**Data**.

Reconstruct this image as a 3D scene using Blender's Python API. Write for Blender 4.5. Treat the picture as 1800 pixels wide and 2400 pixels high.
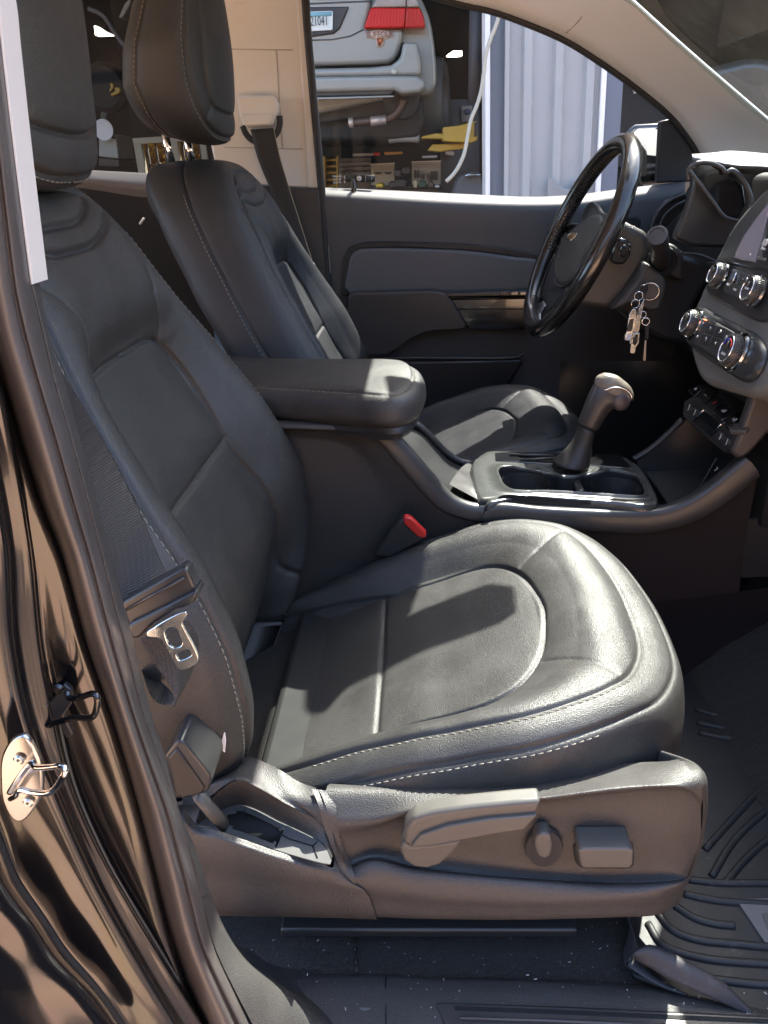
import bpy, bmesh, math, random
import numpy as np
from mathutils import Vector, Matrix
random.seed(7); np.random.seed(7)
S = bpy.context.scene
for o in list(bpy.data.objects): bpy.data.objects.remove(o)

# ------------------------------------------------------------------ camera, light, exposure
R = math.radians
FOC = 1671.0; CX, CY = 829.5, 1106.0           # working sheet of 1659 x 2212 units
PITCH, YAW, ROLL, CAM = R(24.3), R(4.0), R(3.5), (0.0, -0.52, 1.35)
_F = Vector((-math.sin(YAW)*math.cos(PITCH), math.cos(YAW)*math.cos(PITCH), -math.sin(PITCH)))
_R0 = Vector((math.cos(YAW), math.sin(YAW), 0)); _U0 = _R0.cross(_F)
_R = math.cos(ROLL)*_R0 - math.sin(ROLL)*_U0
_U = math.sin(ROLL)*_R0 + math.cos(ROLL)*_U0
_C = Vector(CAM)
cd = bpy.data.cameras.new('camera'); cam = bpy.data.objects.new('camera', cd); S.collection.objects.link(cam)
m = Matrix.Identity(4)
for i in range(3): m[i][0] = _R[i]; m[i][1] = _U[i]; m[i][2] = -_F[i]; m[i][3] = _C[i]
cam.matrix_world = m
cd.sensor_fit = 'HORIZONTAL'; cd.sensor_width = 36; cd.lens = 36*FOC/1659; cd.clip_start = .02; cd.clip_end = 3000
S.camera = cam

SUN = Vector((.36, .68, 1.0)).normalized()
SUN_EL = math.asin(SUN.z); SUN_AZ = math.atan2(SUN.x, SUN.y)      # azimuth from +Y towards +X
w = bpy.data.worlds.new('World'); S.world = w; w.use_nodes = True
nt = w.node_tree; nt.nodes.clear()
sky = nt.nodes.new('ShaderNodeTexSky'); sky.sky_type = 'NISHITA'; sky.sun_disc = False
sky.sun_elevation = SUN_EL; sky.sun_rotation = SUN_AZ; sky.air_density = .9; sky.dust_density = 2.2; sky.ozone_density = .5
bg = nt.nodes.new('ShaderNodeBackground'); bg.inputs['Strength'].default_value = .15
wo = nt.nodes.new('ShaderNodeOutputWorld')
nt.links.new(sky.outputs[0], bg.inputs[0]); nt.links.new(bg.outputs[0], wo.inputs[0])
sl = bpy.data.lights.new('sun', 'SUN'); sl.energy = 3.6; sl.angle = R(.55); sl.color = (1, .95, .87)
so = bpy.data.objects.new('sun', sl); S.collection.objects.link(so)
so.rotation_euler = SUN.to_track_quat('Z', 'Y').to_euler(); so.location = SUN*20
S.view_settings.view_transform = 'Standard'; S.view_settings.look = 'None'
S.view_settings.exposure = 2.98; S.view_settings.gamma = 1
S.cycles.use_denoising = True
try: S.cycles.denoiser = 'OPENIMAGEDENOISE'
except Exception: pass
S.cycles.max_bounces = 8; S.cycles.glossy_bounces = 4; S.cycles.transparent_max_bounces = 12
S.cycles.sample_clamp_indirect = 6; S.cycles.caustics_reflective = False; S.cycles.caustics_refractive = False

# ------------------------------------------------------------------ helpers: points
def ray(x, y): return (_F + _R*((x-CX)/FOC) + _U*((CY-y)/FOC))
def P(x, y, Y=None, X=None, Z=None, pl=None):
    """point of the place on the sight line of sheet position x,y at a real distance (a plane Y=, X=, Z= or pl=(point,normal))"""
    d = ray(x, y)
    if Y is not None: t = (Y-_C.y)/d.y
    elif X is not None: t = (X-_C.x)/d.x
    elif Z is not None: t = (Z-_C.z)/d.z
    else: t = (pl[0]-_C).dot(pl[1])/d.dot(pl[1])
    return _C + d*t
def fr(x0, y0, wn, W=1659.0):
    k = wn/W
    return lambda x, y: ((x0+x*k)*.92167, (y0+y*k)*.92167)
F1 = fr(0, 350, 400); FK = fr(400, 1700, 500); FS = fr(1450, 550, 350, 1290); FW = fr(1200, 500, 400)
FC = fr(1050, 850, 500); FG = fr(700, 0, 500); FH = fr(200, 0, 340, 1635)
F4 = fr(0, 700, 800); F5 = fr(0, 1300, 700, 1408); F6 = fr(600, 700, 1000); F7 = fr(500, 1600, 1300)
FA = fr(0, 0, 900); FB = fr(700, 0, 1100); F3 = fr(1200, 300, 600, 1475); FD = lambda x, y: (x, y)
def T(f, pts, **k): return [P(*f(*p), **k) for p in pts]
def TY(f, pts): return [P(*f(a, b), Y=c) for a, b, c in pts]

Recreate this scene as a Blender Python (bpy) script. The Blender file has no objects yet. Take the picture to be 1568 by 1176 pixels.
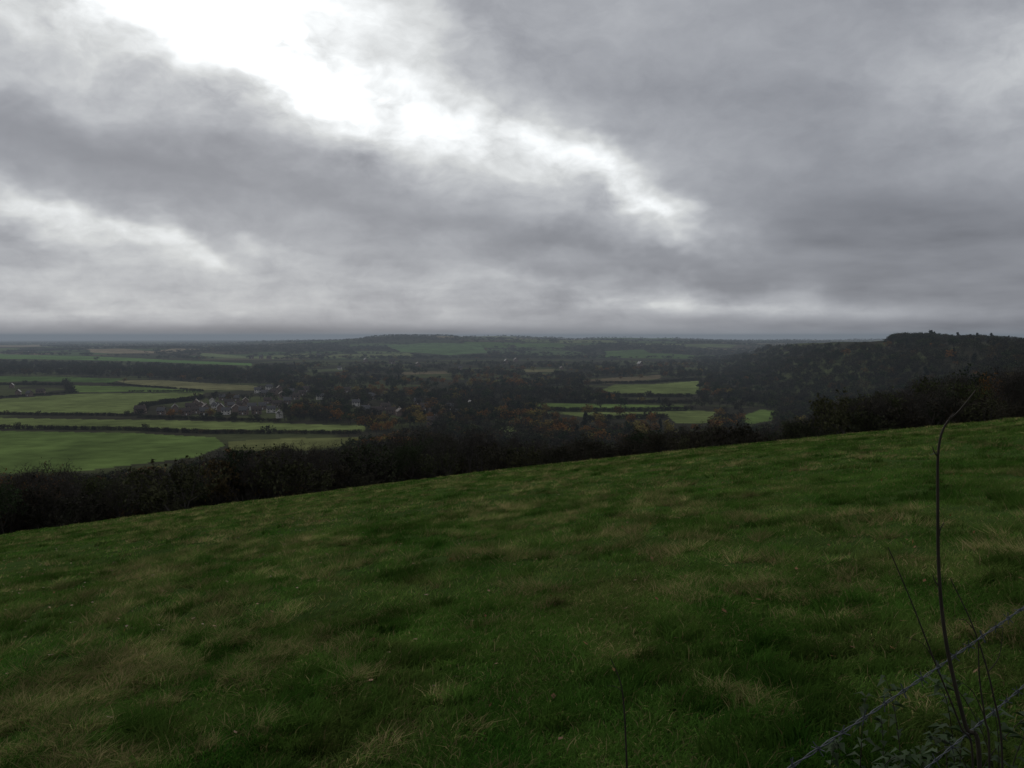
import bpy, math, random, time
import numpy as np
from mathutils import Vector, Quaternion
T0=time.time()
random.seed(7); rng=np.random.default_rng(7)
scene=bpy.context.scene
F=1414.0; PITCH=math.radians(3.0); CP,SP=math.cos(PITCH),math.sin(PITCH)

# ---------------- numpy noise -----------------
def hsh(ix,iy,s):
    a=(ix.astype(np.int64)*374761393+iy.astype(np.int64)*668265263+s*1442695041)&0xffffffff
    a=((a^(a>>13))*1274126177)&0xffffffff
    a=((a^(a>>16))*2246822519)&0xffffffff
    return ((a^(a>>15))&0xffffff)/float(0xffffff)
def vn(x,y,s=0):
    x=np.asarray(x,float);y=np.asarray(y,float)
    ix=np.floor(x);iy=np.floor(y);fx=x-ix;fy=y-iy
    fx=fx*fx*(3-2*fx);fy=fy*fy*(3-2*fy)
    a=hsh(ix,iy,s);b=hsh(ix+1,iy,s);c=hsh(ix,iy+1,s);d=hsh(ix+1,iy+1,s)
    return (a*(1-fx)+b*fx)*(1-fy)+(c*(1-fx)+d*fx)*fy
def fbm(x,y,s=0,o=4):
    t=0;a=.5;n=0
    for i in range(o):
        t=t+a*vn(x*2**i+i*17.3,y*2**i-i*9.1,s+i);n+=a;a*=.5
    return t/n
def ss(a,b,x):
    t=np.clip((x-a)/(b-a),0,1);return t*t*(3-2*t)
def smax(a,b,k): return (a+b+np.sqrt((a-b)**2+k*k))/2
def voro(x,y,cell,s):
    gx=np.floor(x/cell);gy=np.floor(y/cell)
    f1=np.full(x.shape,1e18);f2=f1.copy();idv=np.zeros(x.shape)
    for dx in (-1,0,1):
        for dy in (-1,0,1):
            cx=gx+dx;cy=gy+dy
            px=(cx+.15+.7*hsh(cx,cy,s))*cell;py=(cy+.15+.7*hsh(cx,cy,s+1))*cell
            d=np.hypot(x-px,y-py);i=hsh(cx,cy,s+2)
            nf2=np.where(d<f1,f1,np.minimum(f2,d));idv=np.where(d<f1,i,idv);f1=np.minimum(f1,d);f2=nf2
    return idv,f2-f1
# ---------------- terrain height (with the curvature of the earth) -----------------
def H(x,y):
    x=np.asarray(x,float);y=np.asarray(y,float);r=np.hypot(x,y)
    yp=np.maximum(y,0);ym=np.maximum(-y,0)
    hill=-1.7-.098*yp-.00035*yp**2+.098*np.minimum(ym,250)+.1155*np.clip(x,-900,900)-.00045*np.clip(np.abs(x),0,700)**2
    near=1-ss(90,200,r)
    hill=hill+near*(.20*(fbm(x/5+y/25,y/9,3,3)-.5)+.07*(fbm(x/.9,y/1.1,5,3)-.5))
    V=-80+4*(fbm(x/400,y/400,11,3)-.5)
    xf=np.interp(y,[300,600,900,1300,2500,4000],[150,210,290,300,520,900])
    hh=np.interp(y,[300,1500,2500,4200],[72,71,60,0])
    spur=hh*ss(0,270,x-xf)+7*(fbm(x/130,y/130,31,3)-.5)*ss(0,200,x-xf)*(hh>0)
    V=V+spur
    u=x/np.maximum(y,50)
    A=np.interp(u,[-.6,-.35,-.2,-.1,.1,.25,.6],[.12,.22,.58,1.0,1.03,.82,.72])*(1-.75*ss(7300,10500,y))
    V=V+80*A*ss(3200,6300,y)*(.70+1.5*(fbm(x/900,y/2200,41,3)-.42))
    V=V+(24*(fbm(x/500,y/700,43,3)-.5))*ss(2800,4500,y)*(1-.6*ss(7000,10000,y))
    lim=2
    V=np.where(y>2000,lim-smax(lim-V,lim*0,6),V)
    V=V+16*ss(9000,14000,y)*(fbm(x/2500,y/2500,45,2)-.45)-r*r/12742000.
    return smax(hill,V,6)
CZ=float(H(0.,0.))+1.7
def proj(x,y,z):
    z=z-CZ
    f=y*CP-z*SP;u=y*SP+z*CP
    f=np.maximum(f,.01)
    return 784+F*x/f,588-F*u/f
def ray(px,py):
    a=(px-784)/F;b=(588-py)/F
    return Vector((a,CP+b*SP,-SP+b*CP))
TT=np.geomspace(110,14000,6000)
def locate(px,py):
    d=ray(px,py);d=d/d.y
    z=CZ+d.z*TT;h=H(d.x*TT,TT)
    k=np.argmax(h>=z)
    if not (h>=z).any(): k=len(TT)-1
    return d.x*TT[k],TT[k]
def P(px,py,dist):
    d=ray(px,py);d=d/d.y*dist
    return Vector((d.x,d.y,CZ+d.z))
def inpoly(x,y,poly):
    c=np.zeros(x.shape,bool);n=len(poly)
    for i in range(n):
        x1,y1=poly[i];x2,y2=poly[(i+1)%n]
        if y1==y2: continue
        c^=((y1>y)!=(y2>y))&(x<(x2-x1)*(y-y1)/(y2-y1)+x1)
    return c
# ---------------- fields -----------------
G1=(.088,.128,.036);G2=(.118,.146,.050);G3=(.058,.095,.028);TAN=(.20,.16,.10);BR=(.11,.09,.055)
fields=[
 ([(-200,658),(0,660),(200,663),(330,670),(345,682),(300,700),(200,712),(120,722),(-200,730)],G1),
 ([(350,676),(440,671),(555,669),(545,680),(470,690),(350,690)],(.105,.112,.042)),
 ([(-200,638),(0,640),(240,643),(420,648),(560,652),(558,661),(420,659),(200,657),(-200,653)],G2),
 ([(-200,608),(0,611),(120,603),(200,602),(312,602),(300,610),(215,620),(200,633),(90,633),(-200,629)],G2),
 ([(175,583),(250,582),(395,591),(393,598),(310,597),(215,591)],(.14,.135,.065)),
 ([(-200,574),(0,576),(100,577),(195,580),(170,586),(60,584),(-200,586)],G3),
 ([(110,590),(200,592),(310,598),(310,601),(190,600),(100,601)],G1),
 ([(-200,541),(0,542),(200,548),(385,556),(385,560),(200,553),(-200,546)],(.085,.15,.045)),
 ([(130,534),(235,538),(245,541),(140,540)],TAN),
 ([(-200,528),(60,528),(80,531),(-200,532)],TAN),
 ([(300,540),(430,547),(425,550),(310,545)],(.12,.15,.065)),
 ([(590,528),(660,525),(735,526),(748,540),(690,544),(615,539)],(.072,.115,.045)),
 ([(785,526),(860,526),(868,531),(790,530)],G3),
 ([(925,538),(985,535),(1000,543),(930,545)],G3),
 ([(1040,527),(1130,528),(1120,533),(1050,531)],(.09,.11,.05)),
 ([(940,589),(1010,588),(1070,583),(1068,603),(1040,606),(965,605),(920,598)],G2),
 ([(880,583),(930,579),(1012,574),(1010,580),(935,588)],BR),
 ([(780,617),(900,618),(1045,621),(1062,627),(1000,628),(850,628)],G1),
 ([(850,632),(940,631),(1060,629),(1095,630),(1090,648),(1035,648),(1020,636),(960,641),(900,640)],G2),
 ([(1140,636),(1165,627),(1192,630),(1185,643),(1150,650),(1125,648)],G1),
 ([(762,653),(790,652),(792,661),(768,662)],G2),
 ([(470,566),(520,564),(530,568),(475,570)],(.07,.08,.04)),
 ([(610,570),(680,568),(690,572),(620,574)],BR),
 ([(800,566),(850,565),(850,569),(805,570)],(.12,.11,.055)),
]
wf=[([locate(*p) for p in pl],c) for pl,c in fields]
# ---------------- mesh helper -----------------
def np_mesh(name,V,quads=None,tris=None,mat=None,smooth=False):
    me=bpy.data.meshes.new(name);V=np.asarray(V,np.float32)
    me.vertices.add(len(V));me.vertices.foreach_set('co',V.ravel())
    lo=[];cnt=[]
    if quads is not None and len(quads): lo.append(np.asarray(quads,np.int32).ravel());cnt.append(np.full(len(quads),4,np.int32))
    if tris is not None and len(tris): lo.append(np.asarray(tris,np.int32).ravel());cnt.append(np.full(len(tris),3,np.int32))
    if lo:
        lo=np.concatenate(lo);cnt=np.concatenate(cnt)
        st=np.concatenate([[0],np.cumsum(cnt)[:-1]]).astype(np.int32)
        me.loops.add(len(lo));me.loops.foreach_set('vertex_index',lo)
        me.polygons.add(len(cnt));me.polygons.foreach_set('loop_start',st)
        if smooth: me.polygons.foreach_set('use_smooth',np.ones(len(cnt),bool))
        me.update(calc_edges=True)
    if mat: me.materials.append(mat)
    return me
def obj(name,me,parent=None,coll=None):
    o=bpy.data.objects.new(name,me);(coll or scene.collection).objects.link(o)
    if parent: o.parent=parent
    return o
# ---------------- materials -----------------
def newmat(name):
    m=bpy.data.materials.new(name);m.use_nodes=True;nt=m.node_tree;nt.nodes.clear()
    out=nt.nodes.new('ShaderNodeOutputMaterial');return m,nt,out
def nn(nt,t,**k):
    n=nt.nodes.new(t)
    for a,b in k.items(): setattr(n,a,b)
    return n
def plain(name,col,rough=.8,var=.25,scale=3.,trans=0,randobj=None,ramp=None):
    m,nt,out=newmat(name)
    b=nn(nt,'ShaderNodeBsdfPrincipled');b.inputs['Roughness'].default_value=rough;b.inputs['Specular IOR Level'].default_value=.2
    if ramp: b=nn(nt,'ShaderNodeBsdfDiffuse')
    tc=nn(nt,'ShaderNodeNewGeometry')
    no=nn(nt,'ShaderNodeTexNoise');no.inputs['Scale'].default_value=scale;no.inputs['Detail'].default_value=1
    nt.links.new(tc.outputs['Position'],no.inputs['Vector'])
    mr=nn(nt,'ShaderNodeMapRange');mr.inputs[1].default_value=.3;mr.inputs[2].default_value=.7;mr.inputs[3].default_value=1-var;mr.inputs[4].default_value=1+var
    nt.links.new(no.outputs['Fac'],mr.inputs[0])
    vm=nn(nt,'ShaderNodeVectorMath',operation='SCALE');nt.links.new(mr.outputs[0],vm.inputs['Scale'])
    if ramp:
        oi=nn(nt,'ShaderNodeObjectInfo');cr=nn(nt,'ShaderNodeValToRGB')
        el=cr.color_ramp.elements
        while len(el)>1: el.remove(el[-1])
        for i,(p,c) in enumerate(ramp):
            e=el[0] if i==0 else el.new(p)
            e.position=p;e.color=(*c,1)
        nt.links.new(oi.outputs['Random'],cr.inputs[0]);nt.links.new(cr.outputs[0],vm.inputs[0])
    else: vm.inputs[0].default_value=col
    nt.links.new(vm.outputs[0],b.inputs[0])
    if trans:
        t=nn(nt,'ShaderNodeBsdfTranslucent');nt.links.new(vm.outputs[0],t.inputs[0])
        mx=nn(nt,'ShaderNodeMixShader');mx.inputs[0].default_value=trans
        nt.links.new(b.outputs[0],mx.inputs[1]);nt.links.new(t.outputs[0],mx.inputs[2]);nt.links.new(mx.outputs[0],out.inputs[0])
    else: nt.links.new(b.outputs[0],out.inputs[0])
    return m
def grassmat(name,c_lo,c_mid,c_hi,trans=.35):
    m,nt,out=newmat(name)
    g=nn(nt,'ShaderNodeNewGeometry')
    mp=nn(nt,'ShaderNodeMapping');mp.inputs['Rotation'].default_value=(0,0,math.radians(-15));mp.inputs['Scale'].default_value=(.62,.26,.2)
    nt.links.new(g.outputs['Position'],mp.inputs[0])
    n1=nn(nt,'ShaderNodeTexNoise');n1.inputs['Scale'].default_value=1.3;n1.inputs['Detail'].default_value=4;n1.inputs['Roughness'].default_value=.65
    nt.links.new(mp.outputs[0],n1.inputs['Vector'])
    cr=nn(nt,'ShaderNodeValToRGB');el=cr.color_ramp.elements
    el[0].position=.34;el[0].color=(*c_lo,1);el[1].position=.68;el[1].color=(*c_hi,1);e=el.new(.52);e.color=(*c_mid,1)
    nt.links.new(n1.outputs['Fac'],cr.inputs[0])
    at=nn(nt,'ShaderNodeAttribute',attribute_name='rnd')
    vm=nn(nt,'ShaderNodeVectorMath',operation='SCALE');nt.links.new(cr.outputs[0],vm.inputs[0]);nt.links.new(at.outputs['Fac'],vm.inputs['Scale'])
    b=nn(nt,'ShaderNodeBsdfDiffuse')
    t=nn(nt,'ShaderNodeBsdfTranslucent');nt.links.new(vm.outputs[0],t.inputs[0]);nt.links.new(vm.outputs[0],b.inputs[0])
    mx=nn(nt,'ShaderNodeMixShader');mx.inputs[0].default_value=trans
    nt.links.new(b.outputs[0],mx.inputs[1]);nt.links.new(t.outputs[0],mx.inputs[2]);nt.links.new(mx.outputs[0],out.inputs[0])
    return m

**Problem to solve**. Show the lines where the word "pixels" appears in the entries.

**Result**.
Reconstruct this image as a 3D scene using Blender's Python API. Write for Blender 4.5. Treat the picture as 1800 pixels wide and 2400 pixels high.
Recreate this scene as a Blender Python (bpy) script. The Blender file has no objects yet. Take the picture to be 1568 by 1176 pixels.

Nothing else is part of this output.